5.3.2. Effect of Occlusion on the Accuracy

The experimental assessment of the occlusion effects on the accuracy of an embedded development board is illustrated in Figure 10. The green line represents the recognition accuracy, while the yellow line signifies the occlusion proportion. The left y-axis corresponds to the recognition accuracy, whereas the right y-axis corresponds to the occlusion rate. The discernible influence of occlusion ratios induced by varying population scenarios and formations necessitates a certain threshold being reached before a perceptible impact is manifested on the technological outcomes.

The graphical representation illustrates that, under most circumstances, there is a significant probability of observing an impact on the counting accuracy when the occlusion within the imaged targets exceeds a range of 20% to 50%. This phenomenon can be attributed to two plausible explanations. Firstly, within these formations, specific angles of the target object facilitate rapid recognition by the image model from other angles. This accelerated recognition prompts immediate localization and tracking through positioning algorithms, ensuring that the counting accuracy is maintained, even when the target object is subsequently occluded. Secondly, the initial absence of individuals within the waiting zone can lead to a scenario where individuals simultaneously enter the area, inducing a temporal misalignment. This misalignment can result in pre-identification of the target object’s position upon entry into the waiting area. Consequently, subsequent occlusion of the target object within the identified region does not alter the count, as the target’s position is established and remains within the defined LOI boundary. Furthermore, due to the inherent computational limitations of embedded development boards relative to more powerful computational platforms, the processing capacity available for tracking is constrained. This constraint augments the likelihood of losing track of an object’s location during tracking.

5.3.3. Response Time

We conducted tests to measure the counting response time for individual devices, and the results are presented in

Table 9. FPS required for people counting on a single development board.

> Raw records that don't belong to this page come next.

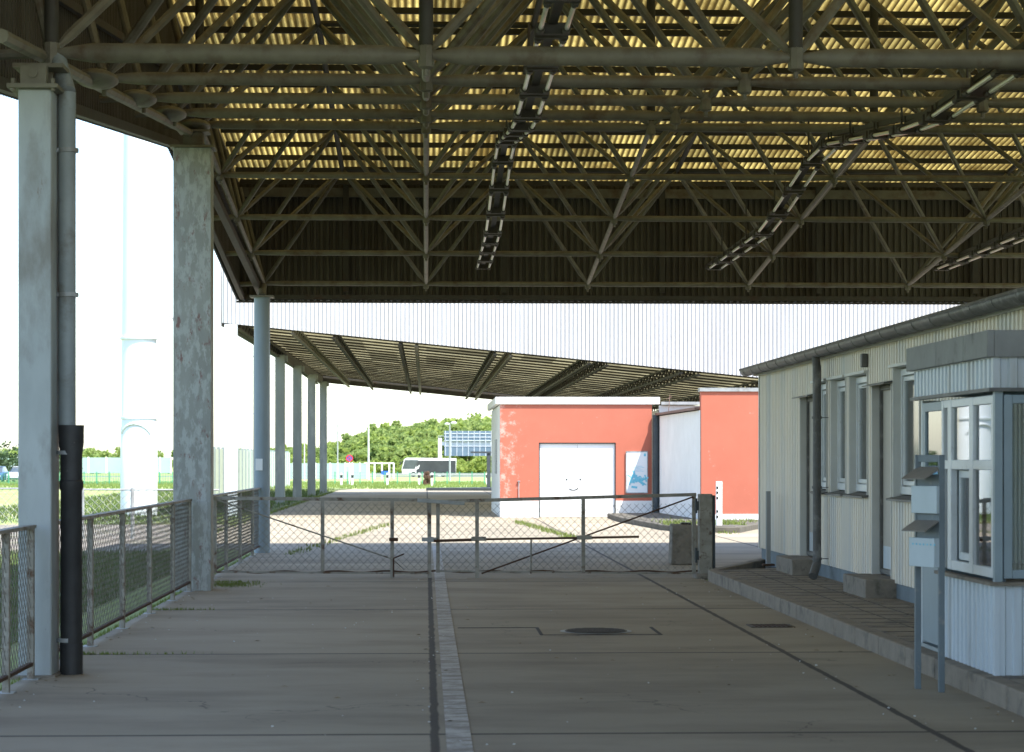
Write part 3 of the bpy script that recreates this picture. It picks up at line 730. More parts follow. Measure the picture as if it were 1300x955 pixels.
for k in range(sg):
    a0, a1 = 2*math.pi*k/sg, 2*math.pi*(k+1)/sg
    rg.quad(*[(1.58+math.cos(a)*r, 20.5+math.sin(a)*r, .006) for a, r in ((a0,.29),(a0,.335),(a1,.335),(a1,.29))])
obj('rim', rg, M['galv'], mh)
st = MB()
for k in range(-5,6):
    w_ = math.sqrt(max(0,.27**2-(k*.05)**2)); st.box(1.58-w_,1.58+w_,20.5+k*.05-.008,20.5+k*.05+.008,.012,.018)
obj('rib', st, M['iron'], mh)
obj('surround', MB().box(1.04,2.16,20.09,20.12,-.01,.0045).box(1.04,1.07,20.12,21.0,-.01,.0045).box(2.13,2.16,20.12,21.0,-.01,.0045).box(.3,1.04,20.97,21.0,-.01,.0045), M['asphalt_black'], mh)
dg_ = thing('drain_grate', (3.32,21.1,0), 'small dark drain grate in the road by the right kerb', 'drain')
obj('frame', MB().box(3.10,3.52,20.92,20.95,-.01,.008).box(3.10,3.52,21.26,21.29,-.01,.008).box(3.10,3.13,20.95,21.26,-.01,.008).box(3.49,3.52,20.95,21.26,-.01,.008).box(3.13,3.49,20.95,21.26,-.01,.004), M['iron'], dg_)
b_ = MB()
for k in range(8): b_.box(3.15+k*.044,3.165+k*.044,20.96,21.25,.004,.012)
obj('grille', b_, M['rust'], dg_)
pst = thing('marker_post', (4.72,30.3,.15), 'slim dark metal post standing by the far end of the hut', 'post')
obj('shaft', MB().box(4.69,4.75,30.27,30.33,.1,1.17), M['lamp_pole_grey'], pst, bevel=.005); obj('foot', MB().box(4.64,4.80,30.22,30.38,.14,.165), M['rust'], pst)

# ---------------------------------------------------------------- railings on the left
def railing(ys, label, solid_end=True):
    t = thing('railing', (-2.88, ys[0], 0), label, 'railing', 'chain link railings along the left edge of the road')
    for y in ys: 
        pp = obj('post', MB().box(-2.905,-2.855,y-.02,y+.03,0,1.10), M['fence_steel'], t, bevel=.004)
        obj('foot_plate', MB().box(-2.94,-2.82,y-.05,y+.06,-.03,.006), M['galv'], pp)
    a, b = ys[0]-.02, ys[-1]+.03
    obj('top_rail', MB().box(-2.93,-2.85,a-.05,b+.04,1.10,1.125), M['fence_steel'], t)
    obj('bottom_rail', MB().box(-2.90,-2.86,a,b,.10,.125), M['rust'], t)
    for y0, y1 in zip(ys, ys[1:]):
        obj('mesh_panel', chain(MB(), (-2.88,y0+.03), (-2.88,y1-.02), .125, 1.095, .10, .003), M['fence_wire'], t, smooth=False)
    return t
railing([9.0,11.1,13.2,15.25,16.2], 'chain link railing in front of the nearest column, cut by the photo edge')
railing([17.0,19.05,21.05,23.1,25.2,26.95], 'chain link railing between the drainpipe column and the wide peeling column')
railing([28.0,29.9,31.9,34.3,36.7,38.9], 'chain link railing behind the gate, from the peeling column to the round one')

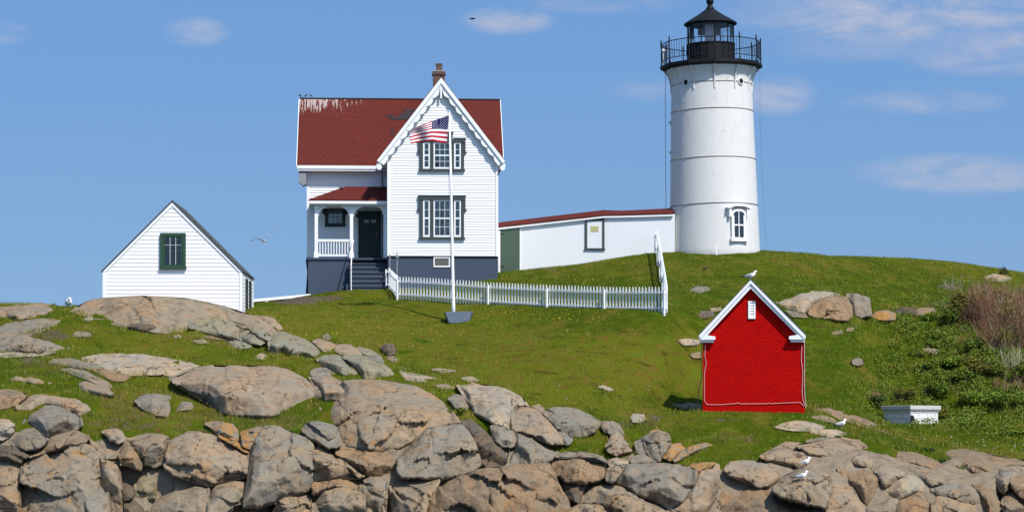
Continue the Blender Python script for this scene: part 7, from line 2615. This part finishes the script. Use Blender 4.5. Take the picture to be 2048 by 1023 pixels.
thicket(1972, 640, 60, 90, 90, 'bare reddish brown shrub in the left half of the thicket')
thicket(2000, 655, 60, 105, 100, 'tall bare brown shrub in the middle of the thicket', seed=2)
thicket(2032, 690, 60, 130, 110, 'bare brown shrub at the right edge of the thicket', seed=3)
thicket(1990, 700, 60, 80, 90, 'tangled bare shrub at the lower front of the thicket', seed=4)
thicket(2042, 620, 60, 70, 80, 'bare shrub high on the right edge near the hill crest', seed=5)
thicket(1985, 600, 70, 42, 70, 'low bare shrub at the top of the thicket', seed=6)
thicket(1940, 640, 50, 60, 60, 'reddish bare shrub mixed into the left edge of the thicket', seed=17)
thicket(1960, 590, 60, 36, 50, 'short bare brown shrub near the hill crest above the thicket', seed=18)
thicket(1935, 600, 50, 36, 40, 'sparse dry stalks above the tall olive bush', seed=7)
thicket(2040, 745, 40, 80, 40, 'pale dead stalks standing at the right edge below the thicket', 'twig_pale', seed=8)
thicket(1950, 745, 50, 26, 50, 'heap of fallen reddish stalks in the weeds', seed=9, tilt=.8)
thicket(1920, 575, 60, 34, 14, 'thin pale grass like stalks near the hill crest', 'twig_pale', seed=10)
thicket(1748, 800, 40, 34, 40, 'dry purple brown shrub between the red shed and block box', seed=11)
thicket(2018, 780, 50, 40, 50, 'brown dead stems among green scrub on the right edge', seed=12, tilt=.3)

# ---------------------------------------------------------------- gulls and other birds
def ellring(c, d, up, rw, rh, n=12):
    d = Vector(d).normalized()
    s = d.cross(Vector(up)).normalized()
    u = s.cross(d).normalized()
    return [Vector(c) + s * (rw * math.cos(2 * math.pi * k / n)) + u * (rh * math.sin(2 * math.pi * k / n)) for k in range(n)]


def gull(loc, heading, label, scale=1.0, rest=False, name='gull'):
    """standing gull, beak along +x before turning; heading in degrees about z"""
    rt = empty(name, loc, (0, 0, math.radians(heading)), label=label, cat='gull', group='gulls on the rocks and roof')
    rt.scale = (scale,) * 3
    L = 0.0 if not rest else -.09
    # body: tail to neck to head in one surface
    sec = [(-.30, .150, .014, .008), (-.24, .158, .040, .016), (-.17, .172, .062, .042), (-.08, .190, .084, .076), (.02, .205, .094, .092), (.10, .228, .086, .088),
           (.155, .262, .062, .066), (.180, .302, .046, .046), (.190, .335, .044, .044), (.205, .366, .050, .048), (.232, .378, .046, .042), (.262, .374, .028, .026), (.276, .370, .012, .012)]
    if rest:
        sec = [(x if x < .1 else .1 + (x - .1) * .75, z - (0 if x < .1 else (x - .1) * .5), a * 1.08, b * 1.1) for x, z, a, b in sec]
    rings = []
    for i, (x, z, rw, rh) in enumerate(sec):
        a, b = sec[max(i - 1, 0)], sec[min(i + 1, len(sec) - 1)]
        d = (b[0] - a[0], 0, b[1] - a[1])
        rings.append(ellring((x, 0, z + L), d, (0, .0, 1) if abs(d[0]) > .02 else (-1, 0, .3), rw, rh))
    b = MB(); b.loft(rings)
    b.build('body', M['gull_white'], rt, smooth=True)
    for s in (-1, 1):
        w_ = MB()
        rr = []
        for (x, z, rw, rh) in [(.09, .225, .020, .050), (.03, .222, .030, .072), (-.06, .208, .030, .070), (-.15, .190, .024, .052), (-.24, .172, .016, .034)]:
            rr.append(ellring((x, s * (.075 - max(0, -x - .05) * .22), z + L), (-1, -s * .12, -.15), (0, 0, 1), rw, rh, 10))
        w_.loft(rr)
        wo_ = w_.build('wing', M['gull_grey'], rt, smooth=True)
        t_ = MB()
        rr = []
        for (x, z, rw, rh) in [(-.23, .172, .014, .030), (-.30, .160, .011, .022), (-.37, .150, .006, .010)]:
            rr.append(ellring((x, s * (.040 - max(0, -x - .23) * .15), z + L), (-1, 0, -.12), (0, 0, 1), rw, rh, 8))
        t_.loft(rr)
        t_.build('wing_tip', M['gull_black'], wo_, smooth=True)
        if not rest:
            g_ = MB()
            g_.tube([(.01, s * .04, .14), (.0, s * .04, .07), (.012, s * .04, .004)], [.013, .009, .009], 6)
            g_.add([(-.02, s * .04, .004), (.06, s * .04 - .03, .002), (.07, s * .04, .004), (.06, s * .04 + .03, .002), (0, s * .04, .014)], [(0, 1, 4), (1, 2, 4), (2, 3, 4), (3, 0, 4), (3, 2, 1, 0)])
            g_.build('leg', M['gull_leg'], rt)
        e_ = MB(); hx_ = sec[10]
        e_.ball((hx_[0] + .006, s * .036, hx_[1] + L + .012), .007, 6)
        e_.build('eye', M['gull_black'], rt)
    k_ = MB()
    hx_ = sec[-1]
    k_.loft([ellring((hx_[0] - .01, 0, hx_[1] + L), (1, 0, -.05), (0, 0, 1), .010, .014, 8), ellring((hx_[0] + .03, 0, hx_[1] + L - .002), (1, 0, -.1), (0, 0, 1), .007, .011, 8), ellring((hx_[0] + .055, 0, hx_[1] + L - .012), (1, 0, -.4), (0, 0, 1), .002, .003, 8)])
    k_.build('beak', M['beak'], rt)
    return rt


gull(P(1500, 561, SD - .1) + Vector((0, 0, .0)), -8, 'white gull standing on the peak of the red shed roof', 1.0)
DEPS = bpy.context.evaluated_depsgraph_get()


def drop(px, row):
    """first solid surface on the sight line through a point of the photograph"""
    bpy.context.view_layer.update()
    d = Vector(((px - 1024) / F, 1, (HOR - row) / F)).normalized()
    dg = bpy.context.evaluated_depsgraph_get()
    best = None
    for o in bpy.data.objects:
        if o.type == 'MESH' and o.name.split('.')[0] in ('rock', 'ledge', 'boulder', 'ground'):
            im = o.matrix_world.inverted()
            h, l, n_, i_ = o.ray_cast(im @ Vector((0, 0, 0)), (im.to_3x3() @ d))
            if h:
                wl_ = o.matrix_world @ l
                if best is None or wl_.y < best.y: best = wl_
    return best


def seat(px, row):
    for k in range(0, 14):
        p = drop(px, row + k)
        if p is not None and p.y < 125: return p
    return G3(px, row)


gull(seat(1681, 857), 25, 'lone white gull on a pale flat stone right of the red shed', 1.0)
gull(seat(1608, 934), 12, 'grey backed gull on the ledge just behind the perched slab', 1.0)
gull(seat(1602, 962), 6, 'pale gull standing on top of the perched slab', 1.0)
p = seat(137, 603)
g1 = gull(p, -70, 'plump white gull resting on the far left rock crest', 1.45, True)


def flying_gull(loc, label, span, heading, lift, cat='gull', mats=('gull_white', 'gull_grey'), name='flying_gull'):
    rt = empty(name, loc, (0, math.radians(-6), math.radians(heading)), label=label, cat=cat)
    sec = [(-.20, -.004, .045, .006), (-.14, .0, .03, .014), (-.06, .004, .046, .040), (.04, .006, .052, .050), (.12, .008, .040, .042), (.165, .014, .032, .034), (.195, .016, .026, .026), (.22, .012, .010, .010), (.255, .002, .003, .004)]
    b = MB(); b.loft([ellring((x, 0, z), (1, 0, 0), (0, 0, 1), a, c) for x, z, a, c in sec])
    b.build('body', M[mats[0]], rt, smooth=True)
    for s in (-1, 1):
        w_ = MB()
        rr = []
        l0, l1, l2 = lift[0 if s < 0 else 1]
        for (q, ch, off, z) in [(.05, .17, .0, .02), (.25, .15, .03, l0), (.5, .13, .05, l1), (.75, .09, .0, (l1 + l2) / 2), (1.0, .03, -.07, l2)]:
            rr.append([Vector((off + ch * .5, s * q * span / 2, z * span)), Vector((off + ch * .15, s * q * span / 2, z * span + .016)), Vector((off - ch * .5, s * q * span / 2, z * span - .006)), Vector((off + ch * .1, s * q * span / 2, z * span - .006))])
        w_.loft(rr if s > 0 else [r[::-1] for r in rr])
        w_.build('wing', M[mats[1]], rt, smooth=True)
    return rt


flying_gull(P(528, 483, 112), 'gull gliding in the sky between the white shed and the house', 1.12, -75, ((.07, .12, .02), (.20, .38, .44)))
flying_gull(P(943.5, 38, 150), 'tiny distant bird high in the sky above the house', .30, 20, ((.05, .1, .12), (.05, .1, .12)), 'bird', ('bird_dark', 'bird_dark'), 'distant_bird')


def small_bird(loc, heading, label, sc=1.0, group='dark birds perched on the roof ridge'):
    rt = empty('perched_bird', loc, (0, 0, math.radians(heading)), label=label, cat='bird', group=group)
    rt.scale = (sc,) * 3
    sec = [(-.17, .07, .012, .006), (-.08, .10, .022, .018), (-.02, .125, .042, .04), (.04, .15, .045, .046), (.08, .185, .032, .032), (.095, .215, .032, .03), (.12, .222, .022, .02), (.14, .218, .006, .006)]
    b = MB(); b.loft([ellring((x, 0, z), (1, 0, .5), (0, 0, 1), a, c, 10) for x, z, a, c in sec])
    b.build('body', M['bird_dark'], rt, smooth=True)
    g_ = MB()
    for s in (-1, 1): g_.tube([(0, s * .02, .10), (.0, s * .02, -.0)], .006, 5)
    g_.build('legs', M['bird_dark'], rt)


hw_ = house.matrix_basis
hw_ = Matrix.Translation(H0) @ Matrix.Rotation(HR, 4, 'Z')
rl_group = 'dark birds perched on the roof ridge'
for u_, hd, lb in [(RL + .05, 160, 'dark bird at the very left tip of the house roof ridge'), (RL + .32, 20, 'second dark bird from the left on the house roof ridge'), (RL + .62, 150, 'third dark bird from the left on the house roof ridge')]:
    small_bird(hw_ @ Vector((u_, VR, RZ + .06)), hd, lb, .8)
q = HL(683, 379, 2.4)
small_bird(hw_ @ Vector((q[0], 2.5, hz(381, 2.5, 683))), 160, 'dark bird sitting on the red porch roof', .95, 'dark birds about the house')
small_bird(G3(1409, 543), 10, 'black bird in the grass right of the fence corner', 1.1, 'dark birds about the house')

Number of People	Formation	FPS
3	Horizontal	5.98
3	Vertical	6.85
3	Diagonal	6.57
3	Criss-Cross	6.58
5	Horizontal	4.11
5	Vertical	5.70
5	Diagonal	5.18
5	Criss-Cross	5.16
8	Horizontal	4.65
8	Vertical	5.93
8	Diagonal	4.26
8	Criss-Cross	5.08

. These show the required FPS for counting using a single development board. The FPS represents the video playback speed during this process. According to Table 9, it is evident that as the severity of occlusion increases in various formations, the video processing time becomes shorter, and the FPS becomes higher. However, this improvement in the processing time comes at the cost of a decreased counting accuracy. This observation can be attributed to the fact that formations with more frequent occlusions require fewer recognition and ID-labeling actions due to the obscured targets. As a result, they demand less time for subsequent tracking and counting, yielding counts that are closer to the actual number of individuals. Regarding the FPS performance, formations with greater occlusion tend to exhibit reduced target tracking, leading to a lower number of tracked targets.

6. Conclusions

This research utilized an image model trained on MobileNet for person recognition and employed the SSD object detection algorithm for target localization. To calculate the number of people waiting for the elevator and the number of people inside the elevator, we combined the LOI and ROI methods and utilized the centroid-tracking multi-target tracking algorithm. In a four-floor building, Nvidia Jetson Nano development boards were installed at each floor’s elevator entrance and connected to cameras to compute the number of people waiting for the elevator and the number of people inside the elevator on the development board. The calculation results were sent back to the backend database via Wi-Fi and presented to the people about to use the elevator through a mobile interface and large screens, enabling them to decide whether to wait or take the elevator. According to the test results, in the absence of an occlusion, our system achieves an accuracy of 100% in terms of counting the number of people waiting for the elevator under different occupancy conditions. In the presence of an occlusion, using the vertical formation as the reference, the accuracy is 55.33%. Applying our recognition method to the embedded development board yielded a counting accuracy of 100% in most cases.

In the future, we plan to integrate this method with elevator-scheduling algorithms, utilize the obtained people-counting results to estimate the waiting time on each floor, and optimize the order of elevator transportation to complete the people flow within the building in the shortest time period. The scalability will be investigated as well. Furthermore, energy efficiency has always been a concern, as elevators consume significant energy during their operation. If algorithms can be utilized to minimize power consumption during each transport, this will greatly contribute to energy savings. Additionally, this study also addressed the impact of occlusion on counting accuracy and will continue to improve the algorithm to minimize counting errors caused via occlusion.